ШТАНДАРТ СКАЧЕТ[212]
При каждой почти части есть свой театрик. Театр есть почти при каждой организации. Мы имеем даже «Школу инструкторов театрального дела с отделением подготовки суфлеров» при Балтфлоте.
Происходит что-то евреиновское — театрализация жизни[213].
Я не удивлюсь, если Мурманская железная дорога или Центрогвоздь станут готовить актеров не только для себя, но и на вывоз.
Музыка играет, штандарт скачет.
О девяти десятых этих театров не пишет никто; это — «театры для себя»[214].
Мне пришлось бывать в этих театрах, — дух телеграфиста Надькина[215] носился над ними. Худший театр, театр дачно-любительский, под ведением какого-либо культпросвета продолжает свое существование. Идет опошление зрителя, превращение его в преемника культурных вкусов бывшего полкового писаря.
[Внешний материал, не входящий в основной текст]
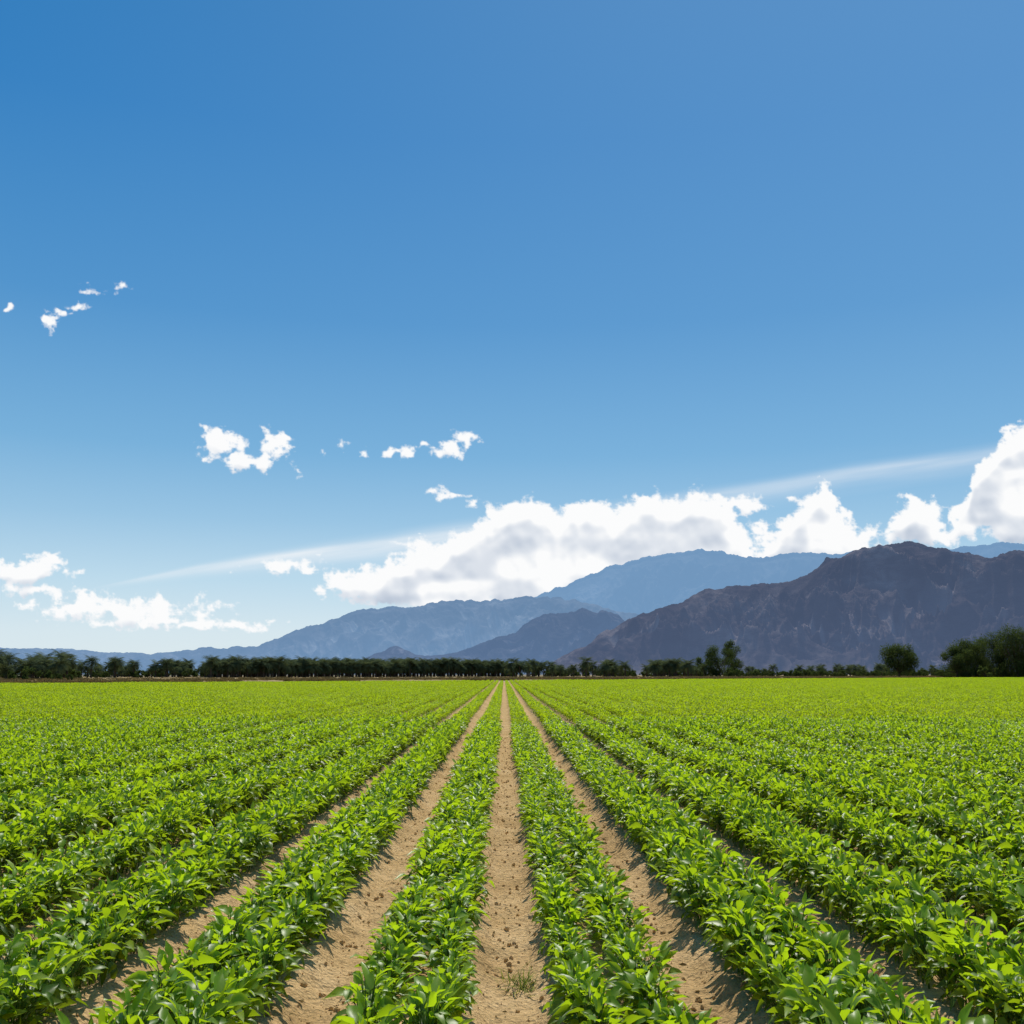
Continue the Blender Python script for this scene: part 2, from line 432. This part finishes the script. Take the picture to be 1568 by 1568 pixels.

Мне ли не знать, что год диктатуры левых и молодых в искусстве прошел. Пошла другая линия, линия деловая и хозяйственно-кустарная. А пойдите в студии, и вы увидите, что молодые художники остались молодыми и остались левыми, кроме тех, которые перестали быть молодыми.
За «деловое искусство», искусство, «понятное красноармейцам», берутся люди, которые не знают, что тот, кто не говорит стихами, говорит прозой, и тот, кто отказывается от нового искусства, — творит старое и устаревшее.
Среди них есть люди лично благонамеренные, люди «хорошего вкуса», — кстати, самого плохого для художников, — но они люди в искусстве не живые, не напорные, рядом с ними становятся люди похуже, и вместе со старой формой врывается: «Прежде скончались — потом повенчались». Музыка играет, штандарт скачет, и Центрогвоздь превращает рабочих в актеров.
Этот истерический актеризм, охватывающий всю Советскую Россию, подобен жировому перерождению тканей.
И всему виной легко прежде добытое искусство — соблазн дешевого искусства.
Я предлагаю основать «Лигу защиты красноармейцев от водевиля, танцульки и чтения лекций по космографии».
Мы объявили принцип трудовой школы для детей, а для взрослых — вместо того, чтобы ввести их в процессы научной работы, — употребляем театр в лошадиных дозах и лекции, оглушающие верхушками, лекции, на которых, кажется, нужно уже ставить охрану у дверей для невыпуска, — это уже не только кажется.
Я помню, как напряженно и обрадованно слушали меня красноармейцы на фронте, когда поздно вечером — так как день был занят боевой работой — я в темноте (света никакого не было) начал с ними заниматься арифметикой.
У людей была радость от ощущения, что они что-то начали сначала, впряглись и пашут.
Нужно бросить все силы на образовательную работу, на систематическую работу. Такая работа возможна везде.
Нужно объявить новый лозунг: «Отдохнем от театра» — и заменить культпросветские скачки по верхам планомерной работой.
Для этого понадобится много работы, так как для интенсивности и быстроты учебной работы в войсках нужно организовать занятия с маленькими группами в десять — пятнадцать человек.
И нужно также другое: ставить себе все время исполнимую и близкую задачу. Пусть Балтфлот выпускает не суфлеров, а учителей, если только это не должен делать Наркомпрос. И тогда в общий план нужно и можно ввести и искусство как работу, как деланье, — а не глазенье и не игранье.
Старый режим не умел расчленять работу; когда какой-нибудь военный завод строил корабль, он готовил для этого корабля дверные ручки и клозетные чашки.
Сейчас у нас такая же мания: «каждый сам по себе пробочник», «каждый сам по себе актер», — Центрогвоздь готовит артиста, пока штандарт скачет.